Watershed research in Arkansas began in the late 1930s at the Irons Fork Experimental Forest. This initial effort work was discontinued, but in the late 1950s, new watershed, timber and wildlife management research was initiated in northern Arkansas, first with Harrison and then Fayetteville as the headquarters. Concern for adequate streamflow for recreation and municipal water supplies in the Ozark and Ouachita Highlands lead to a watershed research program designed to determine the impacts of forest and management practices on streamflow volumes. Research watersheds were established in the Ozark Plateau, Boston Mountains, and Ouachita Mountains. Intensive measurements of soil moisture and other parameters were conducted to develop hydrologic prediction models for each area. As water quality became a priority concern in the early 1970s, cooperative studies with Weyerhaeuser Company, the University of Arkansas at Monticello, and Oklahoma State University were initiated to evaluate clearcutting, site preparation-planting, selection harvest, and forest roads as nonpoint sources of water pollution. Herbicide impacts on water quality were also evaluated. In the 1980s, nutrient inputs and the potential impacts of acidic deposition were also studied, and research on warm water fisheries was initiated.

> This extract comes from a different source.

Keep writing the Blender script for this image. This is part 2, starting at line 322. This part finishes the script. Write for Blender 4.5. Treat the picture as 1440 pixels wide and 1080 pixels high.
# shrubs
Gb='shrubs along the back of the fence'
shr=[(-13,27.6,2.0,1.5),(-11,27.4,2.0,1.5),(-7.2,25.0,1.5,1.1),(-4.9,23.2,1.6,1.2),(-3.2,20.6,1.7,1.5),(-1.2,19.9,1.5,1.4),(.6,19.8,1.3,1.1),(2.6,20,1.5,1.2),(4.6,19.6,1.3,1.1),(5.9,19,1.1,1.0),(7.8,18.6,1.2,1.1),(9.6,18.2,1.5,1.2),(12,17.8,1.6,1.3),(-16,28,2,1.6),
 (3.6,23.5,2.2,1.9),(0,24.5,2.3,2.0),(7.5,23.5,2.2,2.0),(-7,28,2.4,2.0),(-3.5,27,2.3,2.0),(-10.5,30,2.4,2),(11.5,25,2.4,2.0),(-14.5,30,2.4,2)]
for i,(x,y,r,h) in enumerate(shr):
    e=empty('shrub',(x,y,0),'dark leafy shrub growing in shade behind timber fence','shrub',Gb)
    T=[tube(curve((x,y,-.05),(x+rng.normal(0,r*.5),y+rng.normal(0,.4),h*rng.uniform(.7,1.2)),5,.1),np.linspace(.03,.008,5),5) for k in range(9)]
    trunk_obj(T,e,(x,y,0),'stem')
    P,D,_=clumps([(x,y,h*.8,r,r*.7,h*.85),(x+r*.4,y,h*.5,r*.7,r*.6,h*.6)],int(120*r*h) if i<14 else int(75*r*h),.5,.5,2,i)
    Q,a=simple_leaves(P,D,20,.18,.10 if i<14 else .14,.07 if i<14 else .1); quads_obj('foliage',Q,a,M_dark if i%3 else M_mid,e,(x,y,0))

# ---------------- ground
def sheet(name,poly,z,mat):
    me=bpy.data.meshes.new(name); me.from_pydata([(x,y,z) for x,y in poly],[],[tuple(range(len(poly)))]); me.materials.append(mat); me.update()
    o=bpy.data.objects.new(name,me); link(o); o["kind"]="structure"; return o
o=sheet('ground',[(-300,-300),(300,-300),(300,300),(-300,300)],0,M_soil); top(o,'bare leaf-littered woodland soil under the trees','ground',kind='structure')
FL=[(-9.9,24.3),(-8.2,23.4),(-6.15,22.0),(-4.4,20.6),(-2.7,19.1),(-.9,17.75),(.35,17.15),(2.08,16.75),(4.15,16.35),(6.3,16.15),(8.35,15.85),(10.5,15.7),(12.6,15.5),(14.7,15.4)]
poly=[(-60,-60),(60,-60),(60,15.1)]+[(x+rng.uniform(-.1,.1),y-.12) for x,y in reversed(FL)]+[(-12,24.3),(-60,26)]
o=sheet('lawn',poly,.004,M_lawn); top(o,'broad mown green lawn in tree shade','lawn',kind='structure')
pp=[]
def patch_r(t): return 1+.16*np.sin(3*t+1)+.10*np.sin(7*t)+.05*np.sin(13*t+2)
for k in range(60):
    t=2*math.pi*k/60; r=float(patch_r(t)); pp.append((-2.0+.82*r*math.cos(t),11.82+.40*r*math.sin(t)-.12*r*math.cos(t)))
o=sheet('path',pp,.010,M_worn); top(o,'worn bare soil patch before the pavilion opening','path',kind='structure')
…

Declining budgets and commonality of research led to merger of the two watershed research projects into a single project in 1983. The combined project was headquartered at the Forest Hydrology Laboratory in Oxford and continued research on the effects of forest management on water quantity and quality, and the effects of acidic deposition. Research on warmwater fisheries and its response to forest management practices was added to the project mission in 1989.

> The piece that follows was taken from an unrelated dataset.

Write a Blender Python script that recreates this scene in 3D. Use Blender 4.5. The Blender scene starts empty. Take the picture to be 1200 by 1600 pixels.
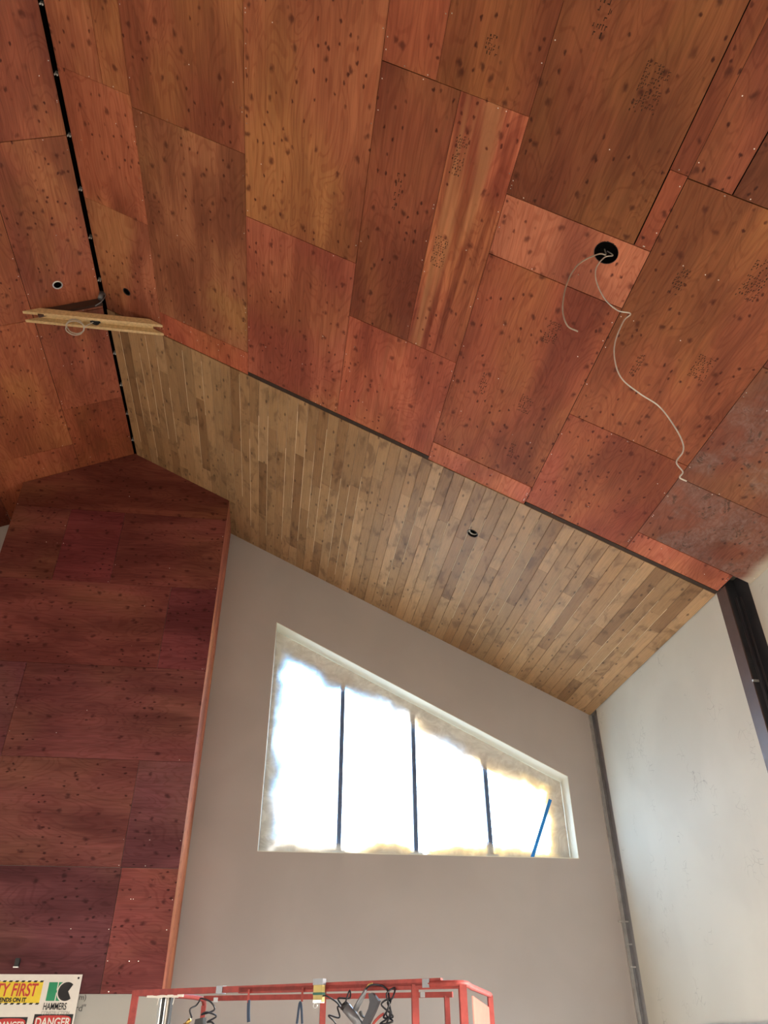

In 1996, the staff at the Forest Hydrology Laboratory was made part of the Center for Bottomland Hardwood Research (SRS-RWU-4155), a new Forest Service integrated research effort headquartered in Stoneville, MS, and focusing on lowland and wetland ecosystems. With this latest reorganization, research emphasis at Oxford has shifted to studies of aquatic ecosystems and how they are affected by forest management activities. Subsequently, responsibility for watershed research in Arkansas has been assigned to the Forest Service research Project headquartered in Monticello, Arkansas (SRS-RWU-4106).